_WHAT IS NEEDED:_ Gather every line in the records below that contains the word "this".

_DATASET ENTRIES:_
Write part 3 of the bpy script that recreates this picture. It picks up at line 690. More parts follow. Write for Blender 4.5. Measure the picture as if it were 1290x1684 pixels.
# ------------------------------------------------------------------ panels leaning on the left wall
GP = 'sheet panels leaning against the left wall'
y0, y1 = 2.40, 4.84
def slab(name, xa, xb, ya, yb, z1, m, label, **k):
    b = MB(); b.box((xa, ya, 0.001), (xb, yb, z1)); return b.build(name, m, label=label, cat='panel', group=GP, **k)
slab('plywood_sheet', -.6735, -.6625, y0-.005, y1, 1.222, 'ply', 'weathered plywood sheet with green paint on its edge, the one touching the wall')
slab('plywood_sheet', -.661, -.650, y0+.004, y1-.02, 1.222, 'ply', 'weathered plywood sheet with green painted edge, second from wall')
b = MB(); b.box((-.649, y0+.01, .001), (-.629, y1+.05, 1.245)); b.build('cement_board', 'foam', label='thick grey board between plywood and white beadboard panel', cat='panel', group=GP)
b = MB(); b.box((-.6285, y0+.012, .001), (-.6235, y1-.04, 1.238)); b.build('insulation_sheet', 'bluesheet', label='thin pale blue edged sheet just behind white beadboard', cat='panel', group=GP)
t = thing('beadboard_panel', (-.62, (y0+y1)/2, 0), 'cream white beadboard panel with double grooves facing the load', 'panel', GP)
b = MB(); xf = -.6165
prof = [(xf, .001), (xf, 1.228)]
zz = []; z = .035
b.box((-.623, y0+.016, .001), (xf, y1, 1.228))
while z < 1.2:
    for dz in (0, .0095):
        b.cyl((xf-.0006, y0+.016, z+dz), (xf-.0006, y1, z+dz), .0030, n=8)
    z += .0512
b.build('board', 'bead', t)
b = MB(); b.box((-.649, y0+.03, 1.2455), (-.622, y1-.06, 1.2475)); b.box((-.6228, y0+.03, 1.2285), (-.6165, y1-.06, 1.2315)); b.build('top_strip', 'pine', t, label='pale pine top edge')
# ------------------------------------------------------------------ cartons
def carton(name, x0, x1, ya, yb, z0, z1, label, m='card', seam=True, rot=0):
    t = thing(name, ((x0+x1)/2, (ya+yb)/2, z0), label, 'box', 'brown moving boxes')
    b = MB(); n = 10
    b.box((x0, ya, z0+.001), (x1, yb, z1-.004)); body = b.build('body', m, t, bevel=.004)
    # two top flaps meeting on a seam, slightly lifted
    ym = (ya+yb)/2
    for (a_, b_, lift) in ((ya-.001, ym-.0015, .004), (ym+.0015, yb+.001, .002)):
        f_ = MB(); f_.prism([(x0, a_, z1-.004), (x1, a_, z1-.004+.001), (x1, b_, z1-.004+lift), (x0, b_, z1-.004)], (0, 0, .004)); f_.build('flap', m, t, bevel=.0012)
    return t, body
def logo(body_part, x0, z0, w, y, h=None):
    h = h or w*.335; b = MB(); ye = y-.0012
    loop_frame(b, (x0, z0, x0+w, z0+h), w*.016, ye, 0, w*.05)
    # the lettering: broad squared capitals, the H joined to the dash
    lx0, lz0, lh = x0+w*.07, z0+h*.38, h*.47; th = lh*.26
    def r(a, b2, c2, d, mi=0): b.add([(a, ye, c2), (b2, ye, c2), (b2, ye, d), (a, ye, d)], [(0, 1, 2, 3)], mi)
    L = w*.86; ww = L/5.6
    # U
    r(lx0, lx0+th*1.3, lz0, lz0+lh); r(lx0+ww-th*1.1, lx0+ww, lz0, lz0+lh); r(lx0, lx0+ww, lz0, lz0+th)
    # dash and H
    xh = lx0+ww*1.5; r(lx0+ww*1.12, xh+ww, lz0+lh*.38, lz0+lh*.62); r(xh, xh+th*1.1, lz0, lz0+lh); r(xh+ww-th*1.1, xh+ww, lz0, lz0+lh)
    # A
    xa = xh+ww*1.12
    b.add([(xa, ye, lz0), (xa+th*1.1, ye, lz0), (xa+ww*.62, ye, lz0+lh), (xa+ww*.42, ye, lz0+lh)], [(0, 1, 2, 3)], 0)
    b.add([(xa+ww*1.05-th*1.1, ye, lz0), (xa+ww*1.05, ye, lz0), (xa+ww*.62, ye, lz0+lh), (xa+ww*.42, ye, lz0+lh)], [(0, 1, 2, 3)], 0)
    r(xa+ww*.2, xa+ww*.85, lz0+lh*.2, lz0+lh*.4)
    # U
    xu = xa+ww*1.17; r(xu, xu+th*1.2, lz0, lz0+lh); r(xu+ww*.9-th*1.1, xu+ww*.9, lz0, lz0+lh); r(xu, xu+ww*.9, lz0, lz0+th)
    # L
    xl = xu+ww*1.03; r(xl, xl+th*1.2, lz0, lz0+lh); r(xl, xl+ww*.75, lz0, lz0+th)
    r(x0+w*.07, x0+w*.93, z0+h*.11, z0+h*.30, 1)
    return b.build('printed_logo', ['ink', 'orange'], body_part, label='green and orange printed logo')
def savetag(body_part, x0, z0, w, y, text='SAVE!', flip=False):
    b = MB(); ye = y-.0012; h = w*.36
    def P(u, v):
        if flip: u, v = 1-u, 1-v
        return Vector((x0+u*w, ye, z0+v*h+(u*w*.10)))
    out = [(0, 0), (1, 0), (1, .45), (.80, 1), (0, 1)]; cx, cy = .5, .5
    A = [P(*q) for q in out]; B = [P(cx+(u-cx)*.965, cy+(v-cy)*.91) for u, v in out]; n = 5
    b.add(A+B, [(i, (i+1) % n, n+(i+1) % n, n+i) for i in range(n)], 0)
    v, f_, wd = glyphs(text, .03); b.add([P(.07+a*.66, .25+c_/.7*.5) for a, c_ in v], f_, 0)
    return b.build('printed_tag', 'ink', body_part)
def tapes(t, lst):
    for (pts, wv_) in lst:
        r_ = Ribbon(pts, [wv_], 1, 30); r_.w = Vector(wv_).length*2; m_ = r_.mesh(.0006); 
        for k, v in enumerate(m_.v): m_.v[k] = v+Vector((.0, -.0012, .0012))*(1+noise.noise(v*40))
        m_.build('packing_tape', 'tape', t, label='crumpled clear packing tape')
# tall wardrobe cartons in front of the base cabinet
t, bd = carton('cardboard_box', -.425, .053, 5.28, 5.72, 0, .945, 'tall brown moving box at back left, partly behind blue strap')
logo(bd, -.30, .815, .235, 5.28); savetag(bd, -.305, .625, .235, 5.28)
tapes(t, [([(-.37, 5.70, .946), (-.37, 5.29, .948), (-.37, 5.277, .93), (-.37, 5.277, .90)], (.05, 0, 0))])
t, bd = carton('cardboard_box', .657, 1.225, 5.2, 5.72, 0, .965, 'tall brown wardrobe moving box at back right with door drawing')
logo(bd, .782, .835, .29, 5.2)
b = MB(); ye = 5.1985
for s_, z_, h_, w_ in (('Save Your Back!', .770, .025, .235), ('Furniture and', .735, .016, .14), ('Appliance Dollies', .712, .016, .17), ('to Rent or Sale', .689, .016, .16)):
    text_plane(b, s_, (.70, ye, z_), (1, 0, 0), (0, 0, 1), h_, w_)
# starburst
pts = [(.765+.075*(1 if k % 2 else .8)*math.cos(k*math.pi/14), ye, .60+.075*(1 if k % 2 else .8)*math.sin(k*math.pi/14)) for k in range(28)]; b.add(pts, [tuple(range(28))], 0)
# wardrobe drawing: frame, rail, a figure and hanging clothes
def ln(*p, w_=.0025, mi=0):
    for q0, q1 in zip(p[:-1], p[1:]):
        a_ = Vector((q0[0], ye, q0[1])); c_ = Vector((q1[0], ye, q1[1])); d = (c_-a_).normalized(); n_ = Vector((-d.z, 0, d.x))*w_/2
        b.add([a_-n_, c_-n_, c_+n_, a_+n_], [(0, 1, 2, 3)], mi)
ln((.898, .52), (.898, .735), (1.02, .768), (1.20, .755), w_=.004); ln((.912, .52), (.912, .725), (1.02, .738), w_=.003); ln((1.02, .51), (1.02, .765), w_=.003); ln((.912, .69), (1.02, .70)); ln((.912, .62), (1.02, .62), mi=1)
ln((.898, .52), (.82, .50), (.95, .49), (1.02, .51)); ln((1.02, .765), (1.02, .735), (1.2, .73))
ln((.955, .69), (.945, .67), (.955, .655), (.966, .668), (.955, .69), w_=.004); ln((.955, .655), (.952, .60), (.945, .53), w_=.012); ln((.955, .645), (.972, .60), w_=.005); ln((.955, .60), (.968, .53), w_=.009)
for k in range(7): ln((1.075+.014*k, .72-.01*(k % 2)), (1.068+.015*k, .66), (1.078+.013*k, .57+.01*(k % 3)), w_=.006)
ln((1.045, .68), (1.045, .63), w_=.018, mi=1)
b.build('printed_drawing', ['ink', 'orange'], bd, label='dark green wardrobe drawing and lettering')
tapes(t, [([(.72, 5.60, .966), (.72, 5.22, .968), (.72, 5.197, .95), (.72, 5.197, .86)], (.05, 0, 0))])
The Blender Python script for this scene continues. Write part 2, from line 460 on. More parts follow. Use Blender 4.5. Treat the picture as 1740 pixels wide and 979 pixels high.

_FULL RESPONSE:_
Write part 3 of the bpy script that recreates this picture. It picks up at line 690. More parts follow. Write for Blender 4.5. Measure the picture as if it were 1290x1684 pixels.
The Blender Python script for this scene continues. Write part 2, from line 460 on. More parts follow. Use Blender 4.5. Treat the picture as 1740 pixels wide and 979 pixels high.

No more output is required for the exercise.